Sakarya Meydan Muharebesi sonunda Türk ordusunun zayiatı; 5713 ölü, 18.480 yaralı, 828 esir ve 14.268 kayıp olmak üzere toplam 39.289’dur. Yunan ordusunun zayiatı ise; 3758 ölü, 18.955 yaralı, 354 kayıp olmak üzere toplam 23.007 olarak kayıtlara geçti. Sakarya Meydan Muharebesi’nde çok fazla subay kaybı olduğu için bu Muharebeye “Subay Muharebesi” adı da veriliyor.

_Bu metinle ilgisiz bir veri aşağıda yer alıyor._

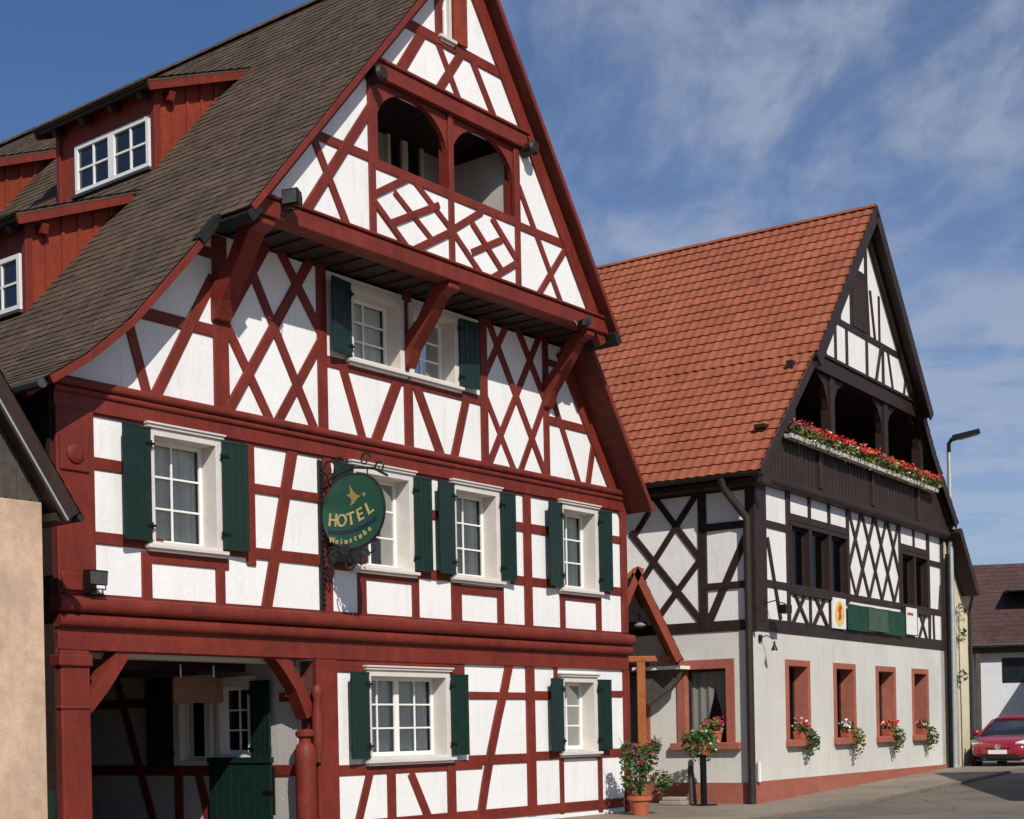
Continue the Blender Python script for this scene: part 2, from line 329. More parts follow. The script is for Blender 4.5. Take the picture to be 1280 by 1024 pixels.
    def strip(s, pl, prof, t0, t1, oa, ob):   # slab under a roof profile (u, z), t measured down from it
        n = len(prof); nn = []
        for i in range(n):
            a = Vector(prof[max(i-1, 0)]); b = Vector(prof[min(i+1, n-1)]); d = (b-a).normalized(); q = Vector((-d.y, d.x))
            if q.y < 0: q = -q
            nn.append(q)
        vs = []
        for (u, z), q in zip(prof, nn):
            for t, o in ((t0, oa), (t1, oa), (t1, ob), (t0, ob)):
                vs.append(pl.P(u-q.x*t, z-q.y*t, o))
        fs = []
        for i in range(n-1):
            for k in range(4): a = i*4+k; b = i*4+(k+1) % 4; fs.append((a, b, b+4, a+4))
        fs.append((3, 2, 1, 0)); k = (n-1)*4; fs.append((k, k+1, k+2, k+3))
        s.add(vs, fs)
    def build(s, name, mats, parent=None, bevel=0, smooth=False, label=None):
        if not isinstance(mats, (list, tuple)): mats = [mats]
        off = parent_loc(parent) if parent else Vector((0, 0, 0))
        me = bpy.data.meshes.new(name); me.from_pydata([tuple(v-off) for v in s.v], [], s.f)
        for m in mats: me.materials.append(m)
        for p, mi in zip(me.polygons, s.mi): p.material_index = mi; p.use_smooth = smooth
        if any(abs(t-0.5) > 1e-6 for t in s.tone):
            at = me.attributes.new('tone', 'FLOAT', 'FACE'); at.data.foreach_set('value', s.tone)
        bm = bmesh.new(); bm.from_mesh(me); bmesh.ops.recalc_face_normals(bm, faces=bm.faces); bm.to_mesh(me); bm.free()
        if smooth:
            try: me.set_sharp_from_angle(angle=R(35))
            except Exception: pass
        o = bpy.data.objects.new(name, me); scene.collection.objects.link(o)
        if parent: o.parent = parent
        if bevel:
            bv = o.modifiers.new('bevel', 'BEVEL'); bv.width = bevel; bv.segments = 2; bv.limit_method = 'ANGLE'; bv.angle_limit = R(50)
        if label: o['label'] = label
        return o
def parent_loc(p):
    v = Vector((0, 0, 0))
    while p: v += p.location; p = p.parent
    return v
class Timbers:
    """a storey of framing on a plane; every timber a hair prouder than the last so no faces coincide"""
    def __init__(s, pl, off=0.0, proud=0.022, back=-0.05): s.m = MB(); s.pl = pl; s.off = off; s.k = 0; s.pr = proud; s.bk = back; s.clip = None
    def o(s): s.k += 1; return s.off+s.pr+(s.k % 11)*0.0016
    def post(s, x, y0, y1, w=0.2):
        u0, z0 = s.pl.uz(x, y0, s.off); u1, z1 = s.pl.uz(x, y1, s.off); u = (u0+u1)/2
        s.seg((u, z0), (u, z1), w)
    def rail(s, x0, y0, x1, y1, w=0.2):
        u0, z0 = s.pl.uz(x0, y0, s.off); u1, z1 = s.pl.uz(x1, y1, s.off); z = (z0+z1)/2
        s.seg((u0, z), (u1, z), w)
    def brace(s, x0, y0, x1, y1, w=0.17):
        s.seg(s.pl.uz(x0, y0, s.off), s.pl.uz(x1, y1, s.off), w)
    def curve(s, pts, w=0.17):
        q = [s.pl.uz(x, y, s.off) for x, y in pts]
        k = s.o()
        # one curved plate
        L_, R_ = [], []
        for i in range(len(q)):
            a = Vector(q[max(i-1, 0)]); b = Vector(q[min(i+1, len(q)-1)]); d = (b-a).normalized(); n = Vector((-d.y, d.x))*w/2
            L_.append(tuple(Vector(q[i])+n)); R_.append(tuple(Vector(q[i])-n))
        s.m.poly(s.pl, L_+R_[::-1], s.off+s.bk, k)
    def seg(s, a, b, w):
        a = Vector(a); b = Vector(b); e = (b-a).normalized()*(0.05 if w > 0.125 else 0.0); a = a-e; b = b+e
        if s.clip:
            ts = [i/60 for i in range(61) if (a+(b-a)*(i/60)).y+w*0.4 < s.clip((a+(b-a)*(i/60)).x)]
            if not ts: return
            a, b = a+(b-a)*ts[0], a+(b-a)*ts[-1]
        s.m.beam(s.pl, a, b, w*(1+rnd.uniform(-.05, .05)), s.off+s.bk, s.o(), w*(1+rnd.uniform(-.06, .06)))
    def build(s, name, m, parent): return s.m.build(name, m, parent, bevel=0.012)
def rect(u0, u1, z0, z1): return [(u0, z0), (u1, z0), (u1, z1), (u0, z1)]

# roof coverings -------------------------------------------------------------
def prof_fn(prof):
    seg = []; tot = 0
    for a, b in zip(prof, prof[1:]):
        a = Vector(a); b = Vector(b); l = (b-a).length; seg.append((tot, l, a, b)); tot += l
    def f(s):
        for t, l, a, b in seg:
            if s <= t+l or (t, l, a, b) == seg[-1]:
                p = a+(b-a)*((s-t)/l); d = (b-a).normalized(); n = Vector((-d.y, d.x)); n = n if n.y > 0 else -n
                return p, n
    return f, tot
def tiles(pl, prof, front, back, expo, tw, pan, skip=None, seed=1):
    rr = random.Random(seed); f, tot = prof_fn(prof); m = MB(); nrow = int(tot/expo)
    ex = tot/nrow
    for i in range(nrow):
        s0, s1 = i*ex-0.01, min((i+1)*ex+0.03, tot)
        (p0, n0), (p1, n1) = f(max(s0, 0)), f(s1)
        if s0 < 0: p0 = p0 - (f(0.1)[0]-f(0)[0]).normalized()*0.03
        fr = front(p0.y); x = fr
        if not pan and i % 2: x = fr-tw*0.5; segs = [(fr, x)]
        else: segs = []
        while x > back: segs.append((x, x-tw)); x -= tw
        for a, b in segs:
            if skip and skip(p0.x, p0.y, (a+b)/2): continue
            m.t = min(1, max(0, rr.gauss(0.5, 0.22)))
            h0 = (0.036 if pan else 0.021)+rr.uniform(-.003, .005); h1 = 0.008
            if pan:
                K = 6; vs = []
                for k in range(K+1):
                    w = k/K; off = a+(b-a)*w
                    hh = 0.021*(0.5+0.5*math.cos(2*math.pi*(w*1.0)))*1.0+0.006*w
                    q = p0+n0*(h0*1.1+hh); vs.append(pl.P(q.x, q.y, off))
                    q = p1+n1*(h1+hh*0.95); vs.append(pl.P(q.x, q.y, off))
                    q = p0+n0*(h0*1.1+hh-0.022); vs.append(pl.P(q.x, q.y, off))
                fs = []
                for k in range(K):
                    j = k*3; fs += [(j, j+3, j+4, j+1), (j+2, j+5, j+3, j)]
                m.add(vs, fs)
            else:
                g = 0.003; tl = rr.uniform(-.003, .003)
                A0 = p0+n0*(h0+tl); A1 = p0+n0*(h0-tl); B0 = p1+n1*h1; D0 = p0+n0*0.0
                P = pl.P
                m.add([P(A0.x, A0.y, a-g), P(A1.x, A1.y, b+g), P(B0.x, B0.y, b+g), P(B0.x, B0.y, a-g), P(D0.x, D0.y, b+g), P(D0.x, D0.y, a-g)],
                      [(0, 1, 2, 3), (5, 4, 1, 0)])
    return m
def ridge_tiles(pl, u, z, front, back, step=0.38, r=0.11):
    m = MB(); x = front; k = 0
    while x > back:
        n = 7; rr = r*(1.0+rnd.uniform(-.04, .04)); m.t = rnd.uniform(0.2, 0.8); vs = []
        for o, q in ((x, rr), (x-step-0.02, rr*0.9)):
            for i in range(n): a = math.pi*i/(n-1); vs.append(pl.P(u+math.cos(a)*q*1.15, z-0.05+math.sin(a)*q, o))
        vs += [pl.P(u, z-0.06, x)]
        m.add(vs, [(i, i+1, i+1+n, i+n) for i in range(n-1)]+[(14, i, i+1) for i in range(n-1)])
        x -= step
    return m

# windows ---------------------------------------------------------------------
def window(pl, parent, u0, u1, z0, z1, off=0.0, leaves=1, cols=2, rows=3, mf=None, mc=None, cas=0.10, proud=0.07, depth=0.33,
           cap=0.04, curtain=0.0, sill=True, tilt=False, glass=True, fw=0.055, mw=0.028, backing=False):
    """u0..z1: outer edge of the casing. Returns (casing object, hole rectangle)"""
    mf = mf or M['white']; mc = mc or M['casing']
    a, b, c, d = u0+cas, u1-cas, z0+cas*0.5, z1-cas
    m = MB()
    for q in ((u0, a, z0, z1), (b, u1, z0, z1), (a, b, d, z1), (a, b, z0, c)):
        m.box(pl, q[0], q[1], q[2], q[3], off-depth, off+proud)
    if cap:
        m.box(pl, u0-0.03, u1+0.03, z1, z1+cap, off-0.02, off+proud+0.035)
        m.box(pl, u0-0.05, u1+0.05, z1+cap, z1+cap*1.7, off-0.02, off+proud+0.06)
    win = m.build('window', mc, parent, bevel=0.006)
    if sill:
        s = MB(); s.box(pl, u0-0.06, u1+0.06, z0-0.05, z0, off-0.02, off+proud+0.07); s.box(pl, u0-0.03, u1+0.03, z0-0.09, z0-0.05, off-0.02, off+proud+0.03)
        s.build('sill', mc, win, bevel=0.006)
    so = off-depth+0.05
    w = (b-a)/leaves
    for i in range(leaves):
        l, r = a+i*w, a+(i+1)*w; s = MB()
        s.box(pl, l, l+fw, c, d, so, so+0.05); s.box(pl, r-fw, r, c, d, so, so+0.05)
        s.box(pl, l+fw, r-fw, c, c+fw*1.25, so, so+0.048); s.box(pl, l+fw, r-fw, d-fw, d, so, so+0.048)
        for k in range(1, cols):
            uu = l+fw+(r-l-2*fw)*k/cols; s.box(pl, uu-mw/2, uu+mw/2, c+fw, d-fw, so+0.004, so+0.040)
        for k in range(1, rows):
            zz = c+fw*1.25+(d-c-2.25*fw)*k/rows; s.box(pl, l+fw, r-fw, zz-mw/2, zz+mw/2, so+0.006, so+0.038)
        o = s.build('sash', mf, win, bevel=0.003)
    g = MB(); g.add([pl.P(a, c, so+0.02), pl.P(b, c, so+0.02), pl.P(b, d, so+0.02), pl.P(a, d, so+0.02)], [(0, 1, 2, 3)])
    g.build('pane', M['glass'], win)
    if backing:
        k = MB(); k.box(pl, a-0.02, b+0.02, c-0.02, d+0.02, so-0.45, so-0.43)
        k.build('unlit_room_panel', M['dark'], win)  # near-black panel painted in for the unlit room behind the pane
    if curtain:
        k = MB(); n = 40; vs = []
        for i in range(n+1):
            t = i/n; uu = a+0.02+(b-a-0.04)*t; oo = so-0.045+0.018*math.sin(t*n*0.9)+0.01*math.sin(t*n*2.3)
            side = abs(t-0.5)*2; low = c+0.02
            if curtain < 1: low = d-(d-c)*min(1.0, curtain*0.35+max(0, side-0.25)*1.6)
            vs += [pl.P(uu, low, oo), pl.P(uu, d-0.02, oo-0.01)]
        k.add(vs, [(2*i, 2*i+2, 2*i+3, 2*i+1) for i in range(n)]); k.build('curtain', M['curtain'], win, smooth=True)
    return win, rect(a-0.01, b+0.01, c-0.01, d+0.01)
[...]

“SAKARYA MELHAME-İ KÜBRASI”
Mustafa Kemal Atatürk bu muharebe için “Sakarya Melhame-i Kübrası” yani kan gölü, kan deryası adlandırmasını yapmıştı. Mustafa Kemal Atatürk ünlü “Hattı Müdafaa yoktur, sathı müdafaa vardır. Bu satıh bütün vatandır. Vatanın her karış toprağı vatandaş kanıyla sulanmadıkça vatan terk olunamaz.” sözünü de yine, bu savaşa atfen TBMM’de söylemişti. Mustafa Kemal Paşa TBMM tarafından Müşir rütbesine terfi ettirildi ve “Gazi” unvanı verildi.
İKİNCİ VİYANA’DAN SONRA YİNE BİR 13 EYLÜL GÜNÜ…
Sakarya Savaşı’nın zaferle sonuçlanmasıyla, Türk milletinin savaşın kazanılacağına olan inancı yerine gelmiş oldu. O ana kadar, Ankara’ya mesafeli duran İstanbul basınında dahi bir sevinç duygusu oluşmuştu. Uluslararası toplumun TBMM güçlerine bakışı değişmiş ve Yunanistan, arkasındaki İngiltere desteğini kaybetmişti.
Öte yandan, 13 Eylül 1683 II. Viyana Kuşatması ile başlayan Türk geri çekilmesi yine bir 13 Eylül günü bu savaş ile durmuş, yeniden ilerleme safhası başlamış oldu.